There are some strange digressions and inconsistencies in characterisation, however. For all his meticulousness, Don acts in very erratic fashion. He gets drunk, and his sexual escapades land him in jail. He may be perceptive enough about relationships to know just what Tony should write to his wife but he is a loner who doesn’t have a partner of his own. There is a masochistic fatalism to him that the film touches on but doesn’t want to explore too deeply.
Don embarks on the tour out of defiance: he wants to confront southern racism head on. He shows courage and heroic restraint in the way he deals with his white hosts. But at the same time, he is painfully naïve, and when it comes to street smarts, Tony is the virtuoso. He knows how to face down thugs in a bar.

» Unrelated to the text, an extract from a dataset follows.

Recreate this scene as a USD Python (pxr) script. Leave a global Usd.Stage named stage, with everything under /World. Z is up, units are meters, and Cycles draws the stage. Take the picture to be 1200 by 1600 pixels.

Green Book is based on a true story but has clearly taken considerable liberties with its source material. It eventually turns into a full-blown Christmas movie, with all the usual trimmings. The doc’s one-man campaign for racial equality is forgotten as the two men make their epic journey back north, and the film begins to turn as mushy as the winter weather they encounter en route. The underlying message here is similar to that in Frank Capra’s It’s a Wonderful Life in which we learn “no man is a failure who has friends”. There is room at the Christmas table for everyone.
The sugarcoating is very thick. It doesn’t matter, though. Ali and Mortensen make a tremendously engaging odd couple. Both give such nuanced and well-observed performances that most audiences will swallow the sentimental moralising as easily as Tony digests his hot dogs.